While I have not seen the movie (thankfully for the movie’s producers, I was out of town for the recent premiere and press conference in Los Angeles), it is clear that this narrative is also the essence of the film, only with some extra dramatic license thrown in for greater effect. If this depiction was only an exaggeration of what really happened, that would just be normal Hollywood revisionist history, but after having spent quite a bit of time researching this story, there are a lot of legitimate questions about whether this version of events is actually accurate.
To be clear, I have no idea whether Banks actually raped Gibson. But I am confidant that the narrative apparently presented by the movie is a fairytale. And that, especially in the #MeToo era, should be raising eyebrows if not causing significant outrage among victims’ rights advocates. Here are the major parts of Banks’ current story which are clearly problematic:
- Banks currently says that he never had sex with Gibson, but this is in direct contraction to his original account. I spoke with the principal of his high school at the time, Shawn Ashley, and he said there was never any question that Banks had admitted having sex on campus with Gibson, which caused his expulsion from school, and, significantly, the end of any football scholarship offer, regardless of whether the sex was consensual or not. This was partly because, according to multiple conversations with Gibson’s attorney at the time, Charles Naylor (who doesn’t know if Banks raped his then client or not), this was the second time that Banks was found to have had sex on school grounds with a different female.
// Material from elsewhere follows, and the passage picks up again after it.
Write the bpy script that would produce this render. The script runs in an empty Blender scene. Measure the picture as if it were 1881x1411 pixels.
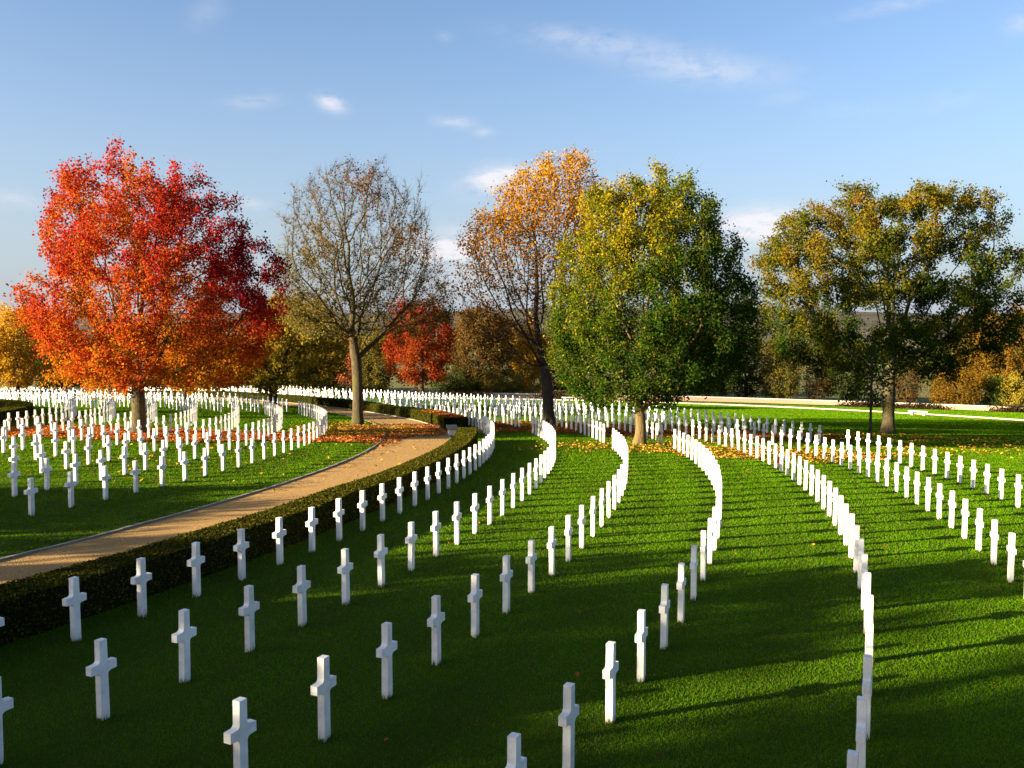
import bpy, bmesh, math, random
import numpy as np
from mathutils import Vector

# ------------------------------------------------------------------ camera, sky, sun
H = 5.1                                   # eye height above the near lawn (m)
FPX, PW, PH, YHOR = 1700.0, 1881.0, 1411.0, 599.8
PITCH = math.atan((PH / 2 - YHOR) / FPX)
scene = bpy.context.scene
COL = scene.collection
cam_d = bpy.data.cameras.new("camera")
cam = bpy.data.objects.new("camera", cam_d)
COL.objects.link(cam)
cam.location = (0, 0, H)
cam.rotation_euler = (math.pi / 2 - PITCH, 0, 0)
cam_d.sensor_width = 36.0
cam_d.lens = 36.0 * FPX / PW
cam_d.clip_start = 0.1
cam_d.clip_end = 20000
scene.camera = cam

SUN_AZ = math.radians(201.5)              # where the sun stands, counter-clockwise from +X
SUN_EL = math.radians(13.0)
sun_vec = Vector((math.cos(SUN_AZ) * math.cos(SUN_EL), math.sin(SUN_AZ) * math.cos(SUN_EL), math.sin(SUN_EL)))
sd = bpy.data.lights.new("sun", 'SUN')
sd.energy = 5.0
sd.angle = math.radians(0.5)
sd.color = (1.0, 0.83, 0.54)
sun = bpy.data.objects.new("sun", sd)
COL.objects.link(sun)
sun.rotation_euler = (-sun_vec).to_track_quat('-Z', 'Y').to_euler()

scene.view_settings.view_transform = 'Standard'
scene.view_settings.look = 'None'
scene.view_settings.exposure = 2.46
scene.view_settings.gamma = 1.0


def pix_dir(px, py):
    u = (px - PW / 2) / FPX
    q = (PH / 2 - py) / FPX
    return Vector((u, math.cos(PITCH) + q * math.sin(PITCH), -math.sin(PITCH) + q * math.cos(PITCH)))


world = bpy.data.worlds.new("World")
scene.world = world
world.use_nodes = True
nt = world.node_tree
for n in list(nt.nodes):
    nt.nodes.remove(n)
W_out = nt.nodes.new('ShaderNodeOutputWorld')
W_bg = nt.nodes.new('ShaderNodeBackground')
sky = nt.nodes.new('ShaderNodeTexSky')
sky.sky_type = 'NISHITA'
sky.sun_disc = False
sky.sun_elevation = SUN_EL
# the sky's sun_rotation runs clockwise from +Y
sky.sun_rotation = (math.pi / 2 - SUN_AZ) % (2 * math.pi)
sky.altitude = 0
sky.air_density = 0.8
sky.dust_density = 2.3
sky.ozone_density = 2.4
W_bg.inputs['Strength'].default_value = 0.052
nt.links.new(W_bg.outputs[0], W_out.inputs[0])

# thin cloud wisps: soft ellipses round fixed compass directions, broken up by noise
CLOUDS = [  # centre in the sky, half-size along and across (radians), tilt, strength
    ((1190, 98), 0.105, 0.013, -0.16, 0.30), ((1300, 135), 0.06, 0.011, -0.1, 0.34), ((1060, 66), 0.05, 0.007, -0.12, 0.22),
    ((608, 189), 0.013, 0.007, -0.25, 0.95), ((462, 186), 0.024, 0.006, 0.1, 0.3),
    ((905, 330), 0.028, 0.012, 0.18, 1.1), ((940, 316), 0.022, 0.005, 0.1, 0.5),
    ((830, 455), 0.032, 0.015, 0.05, 1.5), ((795, 462), 0.03, 0.008, 0.0, 0.7), ((860, 520), 0.05, 0.015, 0.0, 0.35),
    ((1395, 412), 0.036, 0.015, 0.05, 1.3), ((1360, 430), 0.04, 0.012, 0.0, 0.5), ((1440, 400), 0.03, 0.006, 0.1, 0.5),
    ((835, 224), 0.018, 0.006, -0.1, 0.45), ((890, 243), 0.01, 0.004, 0.0, 0.35),
    ((25, 365), 0.022, 0.007, -0.05, 0.4), ((1440, 180), 0.02, 0.006, 0.1, 0.14), ((1745, 185), 0.03, 0.009, 0.15, 0.12),
    ((1650, 8), 0.04, 0.006, 0.1, 0.3), ((1875, 40), 0.012, 0.01, 0.0, 0.35), ((818, 68), 0.008, 0.004, 0.0, 0.2),
    ((455, 375), 0.02, 0.006, 0.0, 0.3), ((1560, 200), 0.03, 0.008, 0.0, 0.12), ((380, 20), 0.02, 0.012, 0.8, 0.15),
]
tc = nt.nodes.new('ShaderNodeTexCoord')


def wmath(op, a, b=None, c=None):
    n = nt.nodes.new('ShaderNodeMath')
    n.operation = op
    for i, v in enumerate((a, b, c)):
        if v is None:
            continue
        if isinstance(v, (int, float)):
            n.inputs[i].default_value = v
        else:
            nt.links.new(v, n.inputs[i])
    return n.outputs[0]


def wdot(vec):
    n = nt.nodes.new('ShaderNodeVectorMath')
    n.operation = 'DOT_PRODUCT'
    nt.links.new(tc.outputs['Generated'], n.inputs[0])
    n.inputs[1].default_value = vec
    return n.outputs['Value']


wn = nt.nodes.new('ShaderNodeTexNoise')
wn.inputs['Scale'].default_value = 38.0
wn.inputs['Detail'].default_value = 6.0
wn.inputs['Roughness'].default_value = 0.62
wmap = nt.nodes.new('ShaderNodeMapping')
wmap.inputs['Scale'].default_value = (1.0, 1.0, 2.2)
nt.links.new(tc.outputs['Generated'], wmap.inputs[0])
nt.links.new(wmap.outputs[0], wn.inputs['Vector'])
total = None
for (pp, a, b, tilt, stren) in CLOUDS:
    c = pix_dir(*pp).normalized()
    r = Vector((0, 0, 1)).cross(c).normalized() * -1
    r = c.cross(Vector((0, 0, 1))).normalized()
    up_ = r.cross(c).normalized()
    ax = r * math.cos(tilt) + up_ * math.sin(tilt)
    ay = up_ * math.cos(tilt) - r * math.sin(tilt)
    da = wdot(ax / a)
    db = wdot(ay / b)
    front = wdot(c)
    d2 = wmath('ADD', wmath('MULTIPLY', da, da), wmath('MULTIPLY', db, db))
    g = wmath('POWER', 2.71828, wmath('MULTIPLY', d2, -0.9))
    g = wmath('MULTIPLY', g, wmath('GREATER_THAN', front, 0.0))
    g = wmath('MULTIPLY', g, stren)
    total = g if total is None else wmath('ADD', total, g)
nz = wmath('MULTIPLY_ADD', wn.outputs['Fac'], 3.6, -1.05)
nz = wmath('MINIMUM', wmath('MAXIMUM', nz, 0.0), 1.0)
mask = wmath('MINIMUM', wmath('MULTIPLY', wmath('MULTIPLY', total, nz), .82), 0.85)
wmix = nt.nodes.new('ShaderNodeMix')
wmix.data_type = 'RGBA'
nt.links.new(mask, wmix.inputs[0])
nt.links.new(sky.outputs[0], wmix.inputs[6])
wmix.inputs[7].default_value = (3.5, 3.35, 3.5, 1)
sepz = nt.nodes.new('ShaderNodeSeparateXYZ')
nt.links.new(tc.outputs['Generated'], sepz.inputs[0])
low = wmath('MULTIPLY_ADD', sepz.outputs['Z'], -1 / .34, 1.0)          # thin high mist that whitens the sky low down
low = wmath('MINIMUM', wmath('MAXIMUM', low, 0.0), 1.0)
low = wmath('MULTIPLY', wmath('POWER', low, 1.7), .9)
wmist = nt.nodes.new('ShaderNodeMix')
wmist.data_type = 'RGBA'
nt.links.new(low, wmist.inputs[0])
nt.links.new(sky.outputs[0], wmist.inputs[6])
wmist.inputs[7].default_value = (2.05, 2.30, 2.60, 1)
nt.links.new(wmist.outputs[2], wmix.inputs[6])
nt.links.new(wmix.outputs[2], W_bg.inputs['Color'])

# ------------------------------------------------------------------ the land
CX, CY = -14.762 * H, 8.75 * H            # centre of the concentric rows


def lift(X):
    t = -X - 11
    return .03 * np.where(t < 2, np.where(t < -2, 0, (t + 2) ** 2 / 8.), np.where(t < 18, t, 18 + 4 * np.tanh((t - 18) / 4.)))


def zt(X, Y):
    """height of the lawn: level by the viewer, then falling away"""
    X = np.asarray(X, float)
    Y = np.asarray(Y, float)
    y = Y / H
    k, y0 = .0022, 10.5
    D = np.where(y < y0, k * np.clip(y, 0, None) ** 2, k * y0 * y0 + 2 * k * y0 * (y - y0))
    x = X / H
    a = np.abs(x)
    return H * (-D - .0109 * x - .001643 * np.where(a < 6, a * a, 36 + 12 * (a - 6))) + lift(X)


def Z(x, y):
    return float(zt(x, y))


def proj(X, Y, Zz):
    Zr = np.asarray(Zz) - H
    d = Y * math.cos(PITCH) - Zr * math.sin(PITCH)
    v = Y * math.sin(PITCH) + Zr * math.cos(PITCH)
    return PW / 2 + FPX * X / d, PH / 2 - FPX * v / d, d


def at(px, py, Y):
    """the point at depth Y seen in direction (px, py)"""
    d = pix_dir(px, py)
    s = Y / d.y
    return d.x * s, Y, H + d.z * s


def polar(R, th):
    return CX + R * np.cos(th), CY + R * np.sin(th)


# ------------------------------------------------------------------ helpers
def tag(o, label=None, cat=None, group=None, kind=None):
    if label:
        o['label'] = label
    if cat:
        o['category'] = cat
    if group:
        o['group'] = group
    if kind:
        o['kind'] = kind
    return o


def empty(name, loc):
    o = bpy.data.objects.new(name, None)
    o.empty_display_size = 0.3
    o.location = loc
    COL.objects.link(o)
    return o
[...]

- While Banks has never tried to hide it (the super lazy news media does a pretty good job for him), it is important to point out that Banks not only originally admitted having sex with Gibson on campus, but he pleaded guilty to a lesser degree of “rape” without even a trial. His current claim is that he was coerced by his attorney into pleading guilty because, as a “big black guy,” he wouldn’t have a shot at a fair trial in a case like this. Banks is a very smart guy, however, and his defense attorney, Elizabeth Harris, was a black female USC graduate who soon after became a judge in the area, so clearly she wasn’t racist or totally incompetent. Also, whites make up only 46% Long Beach’s general population, and far less in the area of Banks’ high school, where the alleged crime took place, which has long been majority black (currently their minority enrollment is 88%). In other words, it’s unlikely that Long Beach, CA in the 2000s is a place where black people could presume to be railroaded — as seems to be the movie’s flimsy premise.
- Gibson’s recantation of her rape allegation is not nearly as clear-cut as Banks and his many media supporters would like you to believe. Her own lawyer for the case tells me that she is someone who was especially vulnerable to manipulation. The tape of her telling Banks that she made a false rape claim lacks any of the emotion or detail that you might expect from a woman who is trying to make amends for having lied to destroy someone else’s life. Gibson, who has seemingly now gone into hiding thanks to all the publicity the Banks case has generated, told a local TV reporter back when this began to make news that Banks had offered to pay her $10,000 for her recantation, which she also said was false, a statement which has been shockingly ignored in the national coverage of this case.
Again, it is quite possible that Banks served five years for a crime that, while he admitted to it, he did not actually commit. However, the facts indicate there’s more to this story and that his “exoneration” could have been more the result of media pressure scaring his unsophisticated accuser than anything else.
The most troubling part of this whole saga is that here is what we know for sure happened in this case: Back in 2002, two high school students had some sort of sex on campus, one got paid over a million dollars by the school after having claimed she was raped, while the other ended up, after a five-year prison sentence, as a semi-celebrity who got paid $142,000 for his wrongful conviction, was given a tryout and then a front-office job with the Atlanta Falcons, and had a major movie made — with his name the entire title — making him into a hero.
There is just no way to turn that bizarre scenario into a remotely just ending… even in Hollywood.
This is an opinion piece. The views expressed in this article are those of just the author.